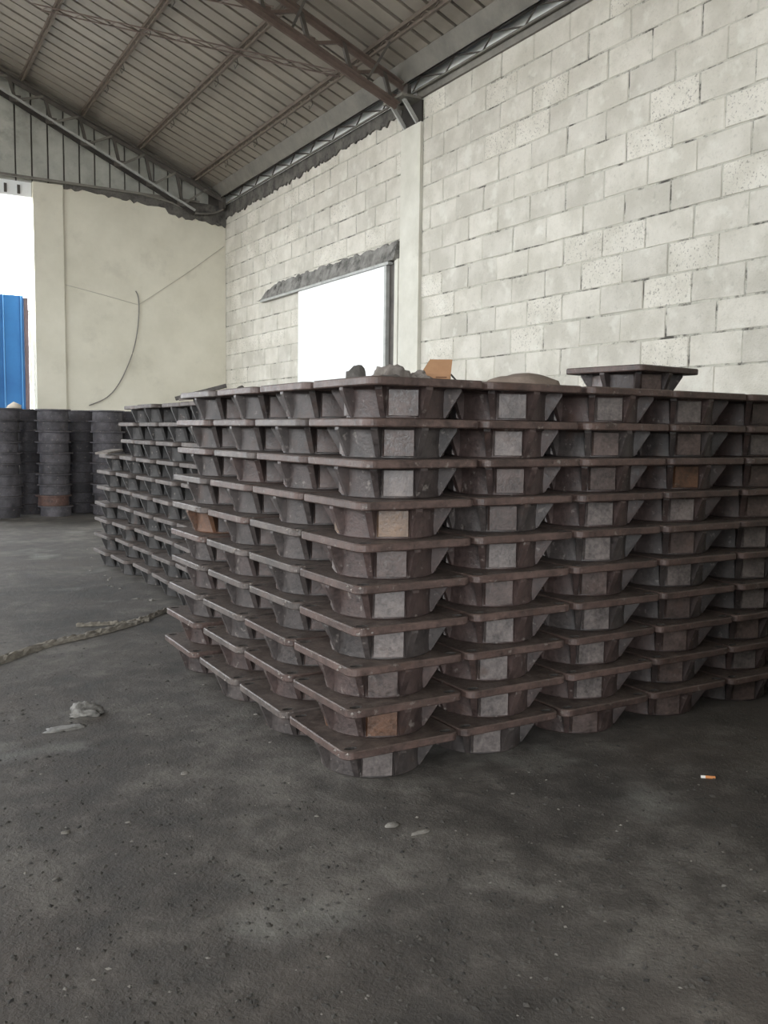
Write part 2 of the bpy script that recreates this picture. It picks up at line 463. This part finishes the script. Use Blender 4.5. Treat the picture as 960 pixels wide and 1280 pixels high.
truss('roof_truss', YB-.22, 'roof truss with pale bottom chord along the back gable', .03, .62, True)
truss('roof_truss', 3.2, 'steel roof truss in the bay above the camera', .45, .30, False)

# bracket legs below the truss heel, on the pillar
bk = empty('truss_bracket', (XR, 10.92, 5.70)); tag(bk, 'two pale sloping steel arms carrying the truss on the pillar top', 'bracket')
for yy in (-.14, .18):
    MB().bar((-.02, yy, 0.02), (-.25, yy, .30), .055, .03, (0, 1, 0)).build('arm', STEEL_L, bk)
MB().box(-.34, -.02, -.24, .26, .30, .335).build('bearing_plate', STEEL_M, bk)
MB().box(-.02, .02, -.24, .26, .02, .30).build('back_plate', ROOFTOP, bk)

# eave band under the sheet ends, lattice eave beam and channel on the wall head
eb = MB().prism([(6.50, 6.42), (6.64, 6.22), (6.655, 6.23), (6.515, 6.435)], 'y', YF, YB-.05).build('eave_board', STEEL_M)
tag(eb, 'smooth grey eave board along the top of the block wall', 'board')
lt = empty('eave_lattice', (XR-.10, 0, 0)); tag(lt, 'light zigzag lattice beam along the head of the block wall', 'beam')
MB().bar((0, YF, 6.275), (0, YB-.3, 6.275), .05, .035).build('top_chord', STEEL_D, lt)
MB().bar((0, YF, 6.10), (0, YB-.3, 6.10), .03, .02).build('bottom_chord', STEEL_M, lt)
yy = 5.0
while yy < YB-.9:
    MB().tube([(0, yy, 6.26), (0, yy+.2, 6.105), (0, yy+.8, 6.26)], .012, 5).build('web_rod', STEEL_D, lt)
    yy += .8
hw = struct(MB().box(XR+.03, XR+.2, YF, YB+.2, 6.03, 6.4).build('trim_1', WHITE))
cn = MB().prism([(XR-.035, 6.025), (XR+.006, 6.025), (XR+.006, 6.15), (XR-.05, 6.16), (XR-.06, 6.11), (XR-.045, 6.05)], 'y', YF, PIL0+.1).build('eave_channel', STEEL_M)
tag(cn, 'smooth grey channel on top of the nearer block wall', 'channel')

def ragged(name, mat, axis, pos, th, a0, a1, top, bot, amp, step, label, cat, seed=1):
    rr = random.Random(seed); pts = []; n = int((a1-a0)/step)
    for i in range(n+1):
        t = i/n; a = a0+(a1-a0)*t
        pts.append((a, top(a), bot(a)+rr.uniform(-amp, amp)*(1.8 if rr.random() < .2 else 1)))
    m = MB()
    for (a, tt, b_), (c, t2, b2) in zip(pts, pts[1:]):
        q = [(a, b_), (c, b2), (c, t2), (a, tt)]
        m.prism(q, axis, pos, pos+th)
    o = m.build(name, mat); tag(o, label, cat); return o
ragged('sooty_band', SOOTY, 'x', XR-.03, .036, PIL1, YB-.02, lambda a: 6.12, lambda a: 5.94-.012*(a-PIL1), .03, .045,
       'soot-black ragged mortar band along the top of the far block wall', 'mortar band', 2)
ragged('sooty_band', SOOTY, 'y', YB-.05, .048, 3.60, XR-.02, lambda a: 6.10, lambda a: 6.02-.075*max(0, a-3.9)-(.1 if a > 5.6 else 0), .03, .07,
       'soot-black ragged mortar band along the top of the cream back wall', 'mortar band', 3)
o = MB().bar((XL, YB-.1, 6.12), (XR-.6, YB-.1, 6.10), .05, .045).build('gable_rail', STEEL_M)
tag(o, 'thin grey steel rail running along the foot of the gable cladding', 'rail')

# conduits drooping from the rail towards the corner
def cable(name, pts, r, mat, label, cat='cable', group=None, n=6):
    P = [Vector(q) for q in pts]; out = []
    for i in range(len(P)-1):
        p0, p1, p2, p3 = P[max(i-1, 0)], P[i], P[i+1], P[min(i+2, len(P)-1)]
        for s in range(8):
            t = s/8
            out.append(.5*((2*p1)+(p2-p0)*t+(2*p0-5*p1+4*p2-p3)*t*t+(3*p1-p0-3*p2+p3)*t**3))
    out.append(P[-1])
    o = MB().tube(out, r, n).build(name, mat, None, True); tag(o, label, cat, group); return o
cable('corner_cable', [(5.1, YB-.14, 6.08), (5.6, YB-.2, 6.0), (6.1, YB-.2, 5.86), (6.5, YB-.2, 5.9), (6.7, YB-.25, 6.0)], .018, STEEL_M, 'light cable drooping along the wall head near the roof corner')
def on_back(x, z, d=.03): return (x, YB-d, z)
cable('wall_cable', [on_back(4.94, 4.22), on_back(4.99, 4.1), on_back(5.0, 3.8), on_back(4.95, 3.35), on_back(4.83, 2.9), on_back(4.6, 2.4), on_back(4.35, 2.1), on_back(4.0, 1.93)], .011, CABLE, 'grey cable curving down the cream back wall', n=6)
cable('wall_string', [on_back(3.6, 4.22, .02), on_back(4.3, 4.09, .02), on_back(4.99, 3.95, .03)], .006, STRINGM, 'thin string stretched from the pier to the hanging cable', 'string')
cable('wall_string', [on_back(4.99, 3.95, .03), on_back(5.9, 4.6, .02), on_back(6.8, 5.3, .02)], .006, STRINGM, 'thin string rising from the hanging cable to the wall corner', 'string')

# diagonal lattice braces in the roof plane
def brace(a, b, label):
    o = empty('roof_brace', a); tag(o, label, 'brace', 'roof braces')
    d = Vector(b)-Vector(a); L = d.length; dn = d.normalized(); sd = dn.cross(Vector((0, 0, 1))).normalized()*.11
    for s in (-1, 1):
        MB().tube([sd*s, d+sd*s], .012, 5).build('rod', STEEL_R, o)
    n = int(L/.28); m = MB()
    for i in range(n):
        p0 = dn*L*i/n + sd*(1 if i % 2 else -1); p1 = dn*L*(i+1)/n + sd*(-1 if i % 2 else 1)
        m.tube([p0, p1], .008, 4)
    m.build('lacing', STEEL_R, o)
def rp(x, y, d=-.04): return (x, y, purlin_z(x)+d)
brace(rp(6.0, 11.6), rp(2.6, 14.9), 'long laced brace crossing below the purlins behind the pillar truss')
brace(rp(4.9, 11.2), rp(2.9, 13.2), 'short laced brace higher up behind the pillar truss')

# ------------------------------------------------------------------ sliding door in the right wall
sd = empty('sliding_door', (XR, 12.9, 0)); tag(sd, 'white sliding door panel hung on the block wall', 'door')
MB().box(-.075, -.03, 11.52-12.9, 14.50-12.9, .05, 3.90).build('panel', WHITE, sd)
MB().box(-.085, -.025, 11.47-12.9, 11.53-12.9, .05, 3.92).build('edge_strip', STEEL_L, sd)
MB().box(-.10, -.02, 11.40-12.9, 16.15-12.9, 3.905, 3.945).build('track', STEEL_L, sd)
MB().box(-.02, .006, 11.30-12.9, 14.5-12.9, 0, 3.92).build('backing', STEEL_D, sd)
dp = MB().box(XR-.05, XR+.006, 11.20, 11.295, 0, 3.96).build('door_post', PILLARM)
tag(dp, 'narrow patched render strip between white door and pillar', 'post')
def lintel():
    rr = random.Random(5); m = MB(); ya, yb, n = 11.25, 16.3, 60
    prev = None
    for i in range(n+1):
        t = i/n; yv = ya+(yb-ya)*t
        th = .25*(1-t**14)*(.9+.2*rr.random()) + .01
        z0 = 3.948; cur = (yv, z0, z0+th, .05+.02*rr.random())
        if prev:
            a, b = prev, cur
            V = [(XR-a[3]*1.6, a[0], a[1]), (XR-a[3]*.5, a[0], a[2]), (XR+.006, a[0], a[2]+.01), (XR+.006, a[0], a[1]),
                 (XR-b[3]*1.6, b[0], b[1]), (XR-b[3]*.5, b[0], b[2]), (XR+.006, b[0], b[2]+.01), (XR+.006, b[0], b[1])]
            m.add(V, [(0,1,5,4),(1,2,6,5),(3,0,4,7),(0,3,2,1),(4,5,6,7)])
        prev = cur
    o = m.build('door_lintel', SOOTY2); tag(o, 'soot-stained mortar lintel above the white sliding door', 'lintel')
lintel()

# ------------------------------------------------------------------ blue gate outside the back doorway
bgx = empty('blue_gate', (1.0, YB+.55, 0)); tag(bgx, 'bright blue ribbed sheet gate in the back doorway', 'gate')
x = 2.87-1.0
MB().box(x+.018, 1.92, -.02, .02, .05, 4.02).build('gate_sheet', BLUE, bgx)
for i in range(14):
    MB().box(x-.302, x-.018, -.02, .02, .05, 4.02).build('gate_sheet', BLUE, bgx)
    MB().prism([(x-.018, 0), (x, -.05), (x+.018, 0)], 'z', .05, 4.02).build('rib', BLUE_L, bgx)
    x -= .32
gp = MB().box(2.925, 3.0, YB+.5, YB+.6, 0, 3.98).build('gate_post', BROWNP); tag(gp, 'dark brown post at the edge of the blue gate', 'post')
g2 = MB().prism([(3.02, 0), (3.08, 0), (3.05, 3.75), (3.01, 3.75)], 'y', YB+.5, YB+.56).build('gate_rail', STEEL_L); tag(g2, 'slim pale rail beside the brown gate post', 'rail')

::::

§ INSTRUCTION
Pictures stay out. Print the data exactly, from its first line through the line containing "-.24, .26, .02, .30).build('back_plate', ROOFTOP, bk)".

§ SOLUTION TO THIS TASK
Write part 2 of the bpy script that recreates this picture. It picks up at line 463. This part finishes the script. Use Blender 4.5. Treat the picture as 960 pixels wide and 1280 pixels high.
truss('roof_truss', YB-.22, 'roof truss with pale bottom chord along the back gable', .03, .62, True)
truss('roof_truss', 3.2, 'steel roof truss in the bay above the camera', .45, .30, False)

# bracket legs below the truss heel, on the pillar
bk = empty('truss_bracket', (XR, 10.92, 5.70)); tag(bk, 'two pale sloping steel arms carrying the truss on the pillar top', 'bracket')
for yy in (-.14, .18):
    MB().bar((-.02, yy, 0.02), (-.25, yy, .30), .055, .03, (0, 1, 0)).build('arm', STEEL_L, bk)
MB().box(-.34, -.02, -.24, .26, .30, .335).build('bearing_plate', STEEL_M, bk)
MB().box(-.02, .02, -.24, .26, .02, .30).build('back_plate', ROOFTOP, bk)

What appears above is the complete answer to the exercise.